Below are several entries. Transcribe exactly those lines that fall from the one with "The Blender Python script for this scene continues." through the one with "e.build('print', 'ink_soft', L2, smooth=0, recalc=False);", end lines included.

§ EXERCISE MATERIAL
....................

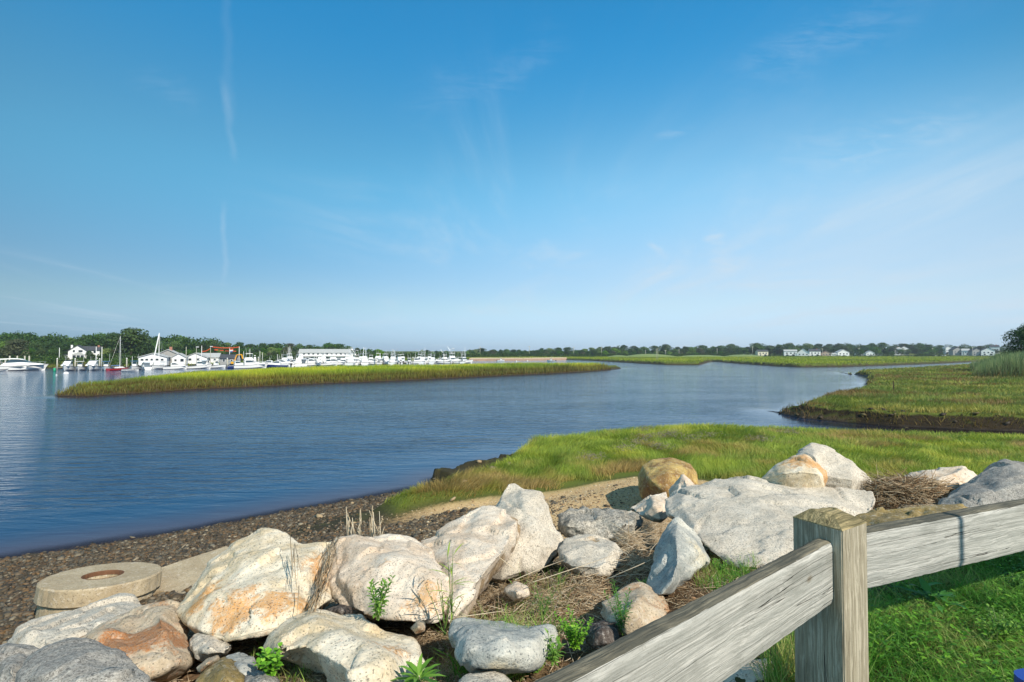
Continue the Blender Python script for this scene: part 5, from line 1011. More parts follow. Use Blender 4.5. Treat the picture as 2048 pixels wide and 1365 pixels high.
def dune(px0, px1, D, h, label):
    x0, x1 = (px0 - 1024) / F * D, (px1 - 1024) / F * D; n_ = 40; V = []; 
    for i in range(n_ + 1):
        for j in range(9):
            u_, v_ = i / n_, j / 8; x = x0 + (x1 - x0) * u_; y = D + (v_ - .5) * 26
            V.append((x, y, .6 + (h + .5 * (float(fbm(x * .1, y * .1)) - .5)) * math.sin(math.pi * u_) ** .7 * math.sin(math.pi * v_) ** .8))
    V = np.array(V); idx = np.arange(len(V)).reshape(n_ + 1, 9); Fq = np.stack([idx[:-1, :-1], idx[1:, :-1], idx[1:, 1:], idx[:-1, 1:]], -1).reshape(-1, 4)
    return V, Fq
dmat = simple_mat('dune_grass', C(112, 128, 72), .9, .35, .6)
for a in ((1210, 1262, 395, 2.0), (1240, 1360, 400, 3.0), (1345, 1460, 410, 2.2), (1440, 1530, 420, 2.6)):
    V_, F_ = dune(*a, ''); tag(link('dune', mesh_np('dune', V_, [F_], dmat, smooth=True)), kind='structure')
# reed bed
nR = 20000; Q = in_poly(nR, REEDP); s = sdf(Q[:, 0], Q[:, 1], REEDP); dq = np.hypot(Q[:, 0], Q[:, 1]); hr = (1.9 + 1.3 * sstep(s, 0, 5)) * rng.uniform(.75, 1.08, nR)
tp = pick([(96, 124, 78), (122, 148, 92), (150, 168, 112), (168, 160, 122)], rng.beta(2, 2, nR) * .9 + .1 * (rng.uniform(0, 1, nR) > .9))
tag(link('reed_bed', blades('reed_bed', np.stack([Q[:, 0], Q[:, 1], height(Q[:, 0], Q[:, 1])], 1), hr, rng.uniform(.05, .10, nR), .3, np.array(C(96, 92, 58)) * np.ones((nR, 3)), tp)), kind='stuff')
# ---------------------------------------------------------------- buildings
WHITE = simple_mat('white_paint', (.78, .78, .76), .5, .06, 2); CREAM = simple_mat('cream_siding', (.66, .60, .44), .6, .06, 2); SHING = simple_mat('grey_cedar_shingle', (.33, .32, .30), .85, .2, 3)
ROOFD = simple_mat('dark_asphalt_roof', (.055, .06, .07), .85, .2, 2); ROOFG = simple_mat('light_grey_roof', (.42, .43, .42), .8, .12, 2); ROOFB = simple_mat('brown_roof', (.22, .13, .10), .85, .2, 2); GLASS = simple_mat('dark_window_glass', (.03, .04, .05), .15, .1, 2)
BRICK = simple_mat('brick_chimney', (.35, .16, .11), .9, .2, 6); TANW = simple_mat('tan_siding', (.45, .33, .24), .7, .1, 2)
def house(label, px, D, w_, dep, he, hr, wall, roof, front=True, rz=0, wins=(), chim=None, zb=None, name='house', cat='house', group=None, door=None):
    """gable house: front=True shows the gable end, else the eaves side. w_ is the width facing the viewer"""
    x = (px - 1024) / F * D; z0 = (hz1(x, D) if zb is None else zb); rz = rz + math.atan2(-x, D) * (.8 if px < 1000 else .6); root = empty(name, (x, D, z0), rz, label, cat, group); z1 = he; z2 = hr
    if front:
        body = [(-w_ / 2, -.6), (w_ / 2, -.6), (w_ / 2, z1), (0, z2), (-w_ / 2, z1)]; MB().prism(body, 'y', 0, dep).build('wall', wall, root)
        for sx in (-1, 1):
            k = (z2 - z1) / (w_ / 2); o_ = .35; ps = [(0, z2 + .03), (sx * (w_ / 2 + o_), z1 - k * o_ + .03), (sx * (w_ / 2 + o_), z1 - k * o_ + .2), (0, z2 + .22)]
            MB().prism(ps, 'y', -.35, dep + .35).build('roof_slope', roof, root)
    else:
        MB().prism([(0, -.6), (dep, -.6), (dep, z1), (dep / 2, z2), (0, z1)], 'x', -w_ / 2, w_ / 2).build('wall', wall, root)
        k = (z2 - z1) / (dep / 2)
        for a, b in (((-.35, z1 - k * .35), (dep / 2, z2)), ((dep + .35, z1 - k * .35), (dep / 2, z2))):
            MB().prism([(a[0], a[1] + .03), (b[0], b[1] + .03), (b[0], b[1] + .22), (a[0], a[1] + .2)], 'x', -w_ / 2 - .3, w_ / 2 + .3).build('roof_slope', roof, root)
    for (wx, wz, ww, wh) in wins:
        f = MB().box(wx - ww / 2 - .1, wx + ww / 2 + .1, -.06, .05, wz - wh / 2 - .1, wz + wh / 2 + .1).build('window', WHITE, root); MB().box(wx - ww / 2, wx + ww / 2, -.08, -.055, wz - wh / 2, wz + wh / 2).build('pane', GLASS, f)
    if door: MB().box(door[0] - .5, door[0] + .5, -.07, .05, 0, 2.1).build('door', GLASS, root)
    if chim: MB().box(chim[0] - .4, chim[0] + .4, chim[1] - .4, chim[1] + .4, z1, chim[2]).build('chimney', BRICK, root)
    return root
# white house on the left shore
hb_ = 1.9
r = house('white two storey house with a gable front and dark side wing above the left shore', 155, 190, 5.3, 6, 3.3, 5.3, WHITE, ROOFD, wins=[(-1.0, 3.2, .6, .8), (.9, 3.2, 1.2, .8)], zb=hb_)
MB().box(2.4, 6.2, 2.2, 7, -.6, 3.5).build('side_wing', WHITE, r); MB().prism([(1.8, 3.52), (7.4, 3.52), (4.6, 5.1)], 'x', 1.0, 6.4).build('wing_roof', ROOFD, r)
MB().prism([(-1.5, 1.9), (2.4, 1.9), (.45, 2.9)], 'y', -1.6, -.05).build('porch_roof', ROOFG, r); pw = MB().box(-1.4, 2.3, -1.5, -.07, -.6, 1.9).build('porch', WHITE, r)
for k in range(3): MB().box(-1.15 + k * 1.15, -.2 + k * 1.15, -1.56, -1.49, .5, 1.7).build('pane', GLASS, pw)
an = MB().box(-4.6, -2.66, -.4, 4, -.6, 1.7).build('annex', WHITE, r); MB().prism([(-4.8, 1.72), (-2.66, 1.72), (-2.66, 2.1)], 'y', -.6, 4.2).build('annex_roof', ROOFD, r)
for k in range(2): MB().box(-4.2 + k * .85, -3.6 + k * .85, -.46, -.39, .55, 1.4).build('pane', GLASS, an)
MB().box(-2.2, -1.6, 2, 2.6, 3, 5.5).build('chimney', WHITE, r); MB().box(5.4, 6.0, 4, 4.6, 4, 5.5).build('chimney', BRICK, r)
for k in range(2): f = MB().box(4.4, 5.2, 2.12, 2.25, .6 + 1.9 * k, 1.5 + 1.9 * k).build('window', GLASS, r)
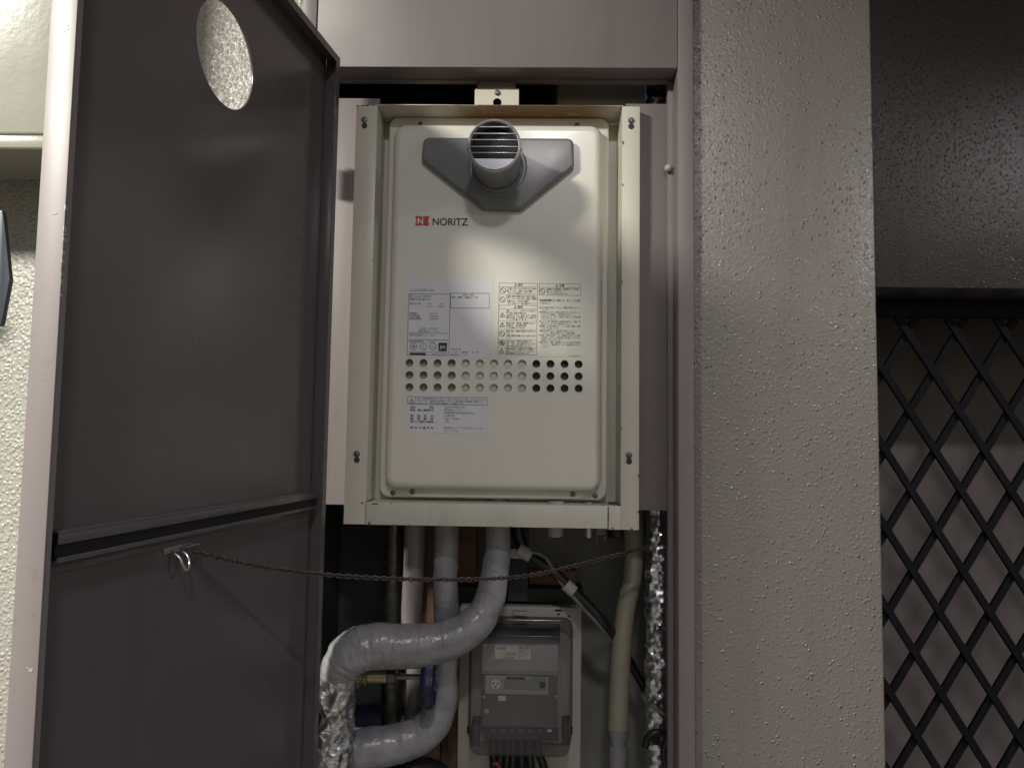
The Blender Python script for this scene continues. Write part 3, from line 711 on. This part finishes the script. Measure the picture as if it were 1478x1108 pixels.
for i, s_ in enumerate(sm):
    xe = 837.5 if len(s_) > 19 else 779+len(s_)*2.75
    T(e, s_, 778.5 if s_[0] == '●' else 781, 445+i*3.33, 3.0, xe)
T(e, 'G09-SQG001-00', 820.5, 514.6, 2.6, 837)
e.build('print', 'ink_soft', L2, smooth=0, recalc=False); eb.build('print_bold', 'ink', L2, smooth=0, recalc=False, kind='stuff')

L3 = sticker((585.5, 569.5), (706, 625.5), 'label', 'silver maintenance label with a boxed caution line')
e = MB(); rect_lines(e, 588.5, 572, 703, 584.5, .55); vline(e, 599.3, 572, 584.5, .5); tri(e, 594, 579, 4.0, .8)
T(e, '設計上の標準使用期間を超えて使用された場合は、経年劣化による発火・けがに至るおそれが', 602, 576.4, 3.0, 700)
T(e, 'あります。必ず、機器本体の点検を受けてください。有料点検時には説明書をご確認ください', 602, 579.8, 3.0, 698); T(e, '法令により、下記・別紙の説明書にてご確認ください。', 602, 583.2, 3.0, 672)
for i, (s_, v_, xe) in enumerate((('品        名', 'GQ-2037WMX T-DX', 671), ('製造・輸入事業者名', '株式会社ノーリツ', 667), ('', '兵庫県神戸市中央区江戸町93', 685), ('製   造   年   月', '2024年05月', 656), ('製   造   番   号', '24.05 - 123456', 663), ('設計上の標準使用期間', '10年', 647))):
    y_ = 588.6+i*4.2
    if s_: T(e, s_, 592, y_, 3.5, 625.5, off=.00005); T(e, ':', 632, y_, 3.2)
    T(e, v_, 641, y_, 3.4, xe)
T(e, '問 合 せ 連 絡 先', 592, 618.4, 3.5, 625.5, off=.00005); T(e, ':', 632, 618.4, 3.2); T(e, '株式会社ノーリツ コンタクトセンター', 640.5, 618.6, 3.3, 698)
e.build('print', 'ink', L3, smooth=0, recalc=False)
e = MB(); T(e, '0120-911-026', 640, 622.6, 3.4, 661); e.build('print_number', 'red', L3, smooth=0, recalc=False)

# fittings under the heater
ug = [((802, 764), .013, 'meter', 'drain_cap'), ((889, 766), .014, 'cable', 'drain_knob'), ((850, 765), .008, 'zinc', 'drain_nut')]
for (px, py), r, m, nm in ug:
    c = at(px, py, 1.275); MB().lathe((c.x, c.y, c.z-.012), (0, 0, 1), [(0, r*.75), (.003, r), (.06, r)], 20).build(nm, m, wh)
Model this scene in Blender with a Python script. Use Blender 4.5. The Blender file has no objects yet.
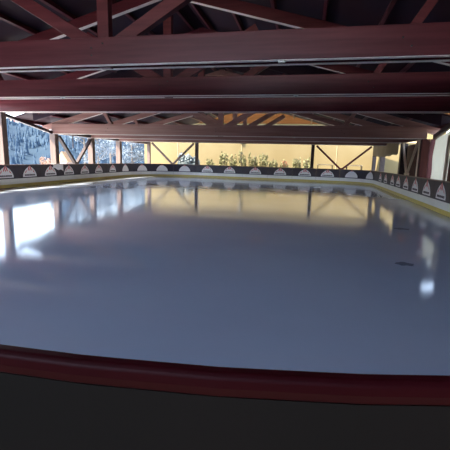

....................

§ EXERCISE SOLUTION
The Blender Python script for this scene continues. Write part 3, from line 711 on. This part finishes the script. Measure the picture as if it were 1478x1108 pixels.
for i, s_ in enumerate(sm):
    xe = 837.5 if len(s_) > 19 else 779+len(s_)*2.75
    T(e, s_, 778.5 if s_[0] == '●' else 781, 445+i*3.33, 3.0, xe)
T(e, 'G09-SQG001-00', 820.5, 514.6, 2.6, 837)
e.build('print', 'ink_soft', L2, smooth=0, recalc=False); eb.build('print_bold', 'ink', L2, smooth=0, recalc=False, kind='stuff')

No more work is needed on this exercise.